Return each line containing "Blender".

::: RECORDED INFORMATION

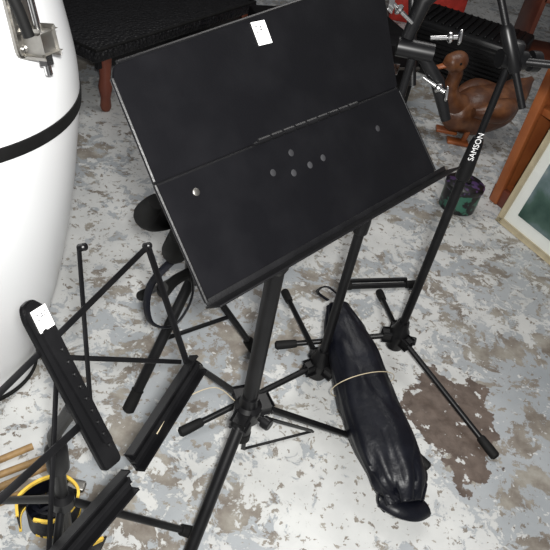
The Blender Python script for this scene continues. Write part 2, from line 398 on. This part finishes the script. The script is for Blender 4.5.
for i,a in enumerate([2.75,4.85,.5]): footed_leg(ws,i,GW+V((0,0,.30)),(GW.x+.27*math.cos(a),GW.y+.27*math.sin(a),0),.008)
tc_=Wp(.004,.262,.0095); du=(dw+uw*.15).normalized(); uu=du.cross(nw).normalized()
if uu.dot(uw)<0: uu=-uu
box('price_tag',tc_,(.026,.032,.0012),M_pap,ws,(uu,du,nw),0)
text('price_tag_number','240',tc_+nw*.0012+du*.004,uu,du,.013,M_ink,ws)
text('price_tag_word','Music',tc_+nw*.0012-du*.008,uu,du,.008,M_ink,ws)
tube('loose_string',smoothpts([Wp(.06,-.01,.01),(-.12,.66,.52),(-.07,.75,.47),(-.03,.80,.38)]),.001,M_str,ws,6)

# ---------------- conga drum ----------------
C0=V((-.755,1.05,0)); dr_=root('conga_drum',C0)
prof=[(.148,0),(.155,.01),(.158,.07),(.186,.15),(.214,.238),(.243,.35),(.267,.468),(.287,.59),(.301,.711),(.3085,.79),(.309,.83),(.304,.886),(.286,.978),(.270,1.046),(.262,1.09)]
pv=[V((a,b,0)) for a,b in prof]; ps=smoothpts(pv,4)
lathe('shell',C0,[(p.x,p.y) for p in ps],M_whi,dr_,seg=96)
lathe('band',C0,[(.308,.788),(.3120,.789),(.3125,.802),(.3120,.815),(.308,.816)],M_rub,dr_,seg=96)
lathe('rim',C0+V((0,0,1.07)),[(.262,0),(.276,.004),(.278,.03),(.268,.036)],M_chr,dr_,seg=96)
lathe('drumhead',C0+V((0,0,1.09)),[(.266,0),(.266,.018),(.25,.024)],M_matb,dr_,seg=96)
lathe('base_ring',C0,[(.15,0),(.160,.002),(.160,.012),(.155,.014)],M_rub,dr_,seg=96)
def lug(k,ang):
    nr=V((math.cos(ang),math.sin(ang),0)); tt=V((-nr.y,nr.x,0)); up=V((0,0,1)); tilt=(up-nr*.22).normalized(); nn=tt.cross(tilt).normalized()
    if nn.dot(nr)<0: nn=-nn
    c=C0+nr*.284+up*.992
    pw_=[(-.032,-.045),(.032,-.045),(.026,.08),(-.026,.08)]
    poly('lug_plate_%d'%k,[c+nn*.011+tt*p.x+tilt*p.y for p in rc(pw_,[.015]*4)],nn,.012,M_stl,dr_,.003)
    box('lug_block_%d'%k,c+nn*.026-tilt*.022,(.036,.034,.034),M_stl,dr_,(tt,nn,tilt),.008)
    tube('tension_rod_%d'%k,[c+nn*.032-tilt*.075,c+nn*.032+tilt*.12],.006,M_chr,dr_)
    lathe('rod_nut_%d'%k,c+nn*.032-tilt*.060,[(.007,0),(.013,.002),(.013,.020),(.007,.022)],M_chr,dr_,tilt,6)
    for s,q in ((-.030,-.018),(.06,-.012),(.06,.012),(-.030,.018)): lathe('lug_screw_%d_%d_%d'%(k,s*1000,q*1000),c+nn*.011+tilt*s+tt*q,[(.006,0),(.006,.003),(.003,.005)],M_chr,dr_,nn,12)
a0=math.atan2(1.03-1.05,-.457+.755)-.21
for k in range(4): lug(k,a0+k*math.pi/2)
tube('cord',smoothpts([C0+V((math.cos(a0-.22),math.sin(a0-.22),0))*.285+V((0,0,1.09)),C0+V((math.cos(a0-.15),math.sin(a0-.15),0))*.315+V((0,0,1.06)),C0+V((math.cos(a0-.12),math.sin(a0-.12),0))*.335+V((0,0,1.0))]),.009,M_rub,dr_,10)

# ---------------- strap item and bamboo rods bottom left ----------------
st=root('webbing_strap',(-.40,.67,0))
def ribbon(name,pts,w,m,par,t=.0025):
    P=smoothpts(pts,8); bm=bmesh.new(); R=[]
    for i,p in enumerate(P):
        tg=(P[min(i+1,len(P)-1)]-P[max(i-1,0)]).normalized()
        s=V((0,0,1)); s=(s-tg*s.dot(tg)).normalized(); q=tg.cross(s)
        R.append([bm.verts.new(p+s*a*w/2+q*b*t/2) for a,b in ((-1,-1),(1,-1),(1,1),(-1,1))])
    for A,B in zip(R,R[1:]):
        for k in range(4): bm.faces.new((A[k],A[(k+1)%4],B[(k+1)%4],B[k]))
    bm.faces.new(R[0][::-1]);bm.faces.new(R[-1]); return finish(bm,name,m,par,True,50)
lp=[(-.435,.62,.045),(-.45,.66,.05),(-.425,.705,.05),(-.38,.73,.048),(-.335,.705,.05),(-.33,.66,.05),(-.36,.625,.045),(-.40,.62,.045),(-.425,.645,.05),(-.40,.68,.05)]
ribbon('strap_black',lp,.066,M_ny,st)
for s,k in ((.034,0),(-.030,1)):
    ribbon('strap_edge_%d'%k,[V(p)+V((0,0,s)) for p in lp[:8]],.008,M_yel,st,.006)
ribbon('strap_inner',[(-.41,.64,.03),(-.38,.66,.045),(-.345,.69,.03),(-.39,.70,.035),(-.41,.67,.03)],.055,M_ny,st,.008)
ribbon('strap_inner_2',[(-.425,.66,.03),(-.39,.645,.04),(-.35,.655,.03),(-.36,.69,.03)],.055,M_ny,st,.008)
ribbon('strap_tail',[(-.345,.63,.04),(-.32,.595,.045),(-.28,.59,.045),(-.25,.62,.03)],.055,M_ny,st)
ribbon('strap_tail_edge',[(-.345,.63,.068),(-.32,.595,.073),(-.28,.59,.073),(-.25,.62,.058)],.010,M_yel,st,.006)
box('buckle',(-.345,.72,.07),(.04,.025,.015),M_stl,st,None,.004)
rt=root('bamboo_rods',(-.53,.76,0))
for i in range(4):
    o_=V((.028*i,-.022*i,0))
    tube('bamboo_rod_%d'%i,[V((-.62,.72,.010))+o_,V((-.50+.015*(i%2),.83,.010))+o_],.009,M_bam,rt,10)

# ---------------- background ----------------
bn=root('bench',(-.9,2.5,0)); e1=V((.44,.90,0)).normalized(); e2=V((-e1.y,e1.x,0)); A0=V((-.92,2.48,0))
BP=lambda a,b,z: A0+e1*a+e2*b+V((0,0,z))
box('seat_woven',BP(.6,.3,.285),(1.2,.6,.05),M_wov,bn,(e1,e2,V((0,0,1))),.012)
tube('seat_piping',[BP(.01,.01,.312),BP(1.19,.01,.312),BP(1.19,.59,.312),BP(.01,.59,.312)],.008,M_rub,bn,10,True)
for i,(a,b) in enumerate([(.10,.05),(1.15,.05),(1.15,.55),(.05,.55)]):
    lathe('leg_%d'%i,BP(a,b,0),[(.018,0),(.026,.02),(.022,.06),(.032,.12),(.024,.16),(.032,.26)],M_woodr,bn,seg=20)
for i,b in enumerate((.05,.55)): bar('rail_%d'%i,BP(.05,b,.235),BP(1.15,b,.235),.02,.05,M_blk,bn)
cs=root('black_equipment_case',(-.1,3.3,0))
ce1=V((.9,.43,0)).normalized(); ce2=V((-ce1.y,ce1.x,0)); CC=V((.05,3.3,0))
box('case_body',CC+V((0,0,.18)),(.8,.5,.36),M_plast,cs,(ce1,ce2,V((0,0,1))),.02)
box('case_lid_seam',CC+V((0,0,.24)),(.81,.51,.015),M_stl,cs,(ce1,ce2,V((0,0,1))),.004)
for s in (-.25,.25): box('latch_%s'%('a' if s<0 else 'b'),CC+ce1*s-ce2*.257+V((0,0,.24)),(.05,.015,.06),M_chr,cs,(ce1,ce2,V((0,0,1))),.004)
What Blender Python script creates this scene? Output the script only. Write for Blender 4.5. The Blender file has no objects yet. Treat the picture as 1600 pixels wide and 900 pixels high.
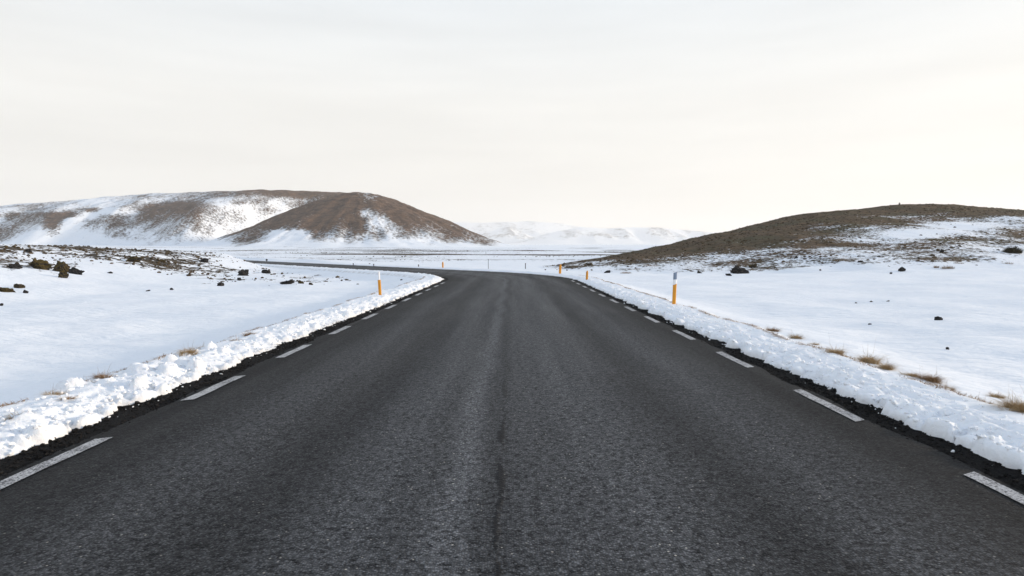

::::::

◆ THE RESPONSE:
The Blender Python script for this scene continues. Write part 2, from line 398 on. This part finishes the script. The script is for Blender 4.5.
What Blender Python script creates this scene? Output the script only. Write for Blender 4.5. The Blender file has no objects yet. Treat the picture as 1600 pixels wide and 900 pixels high.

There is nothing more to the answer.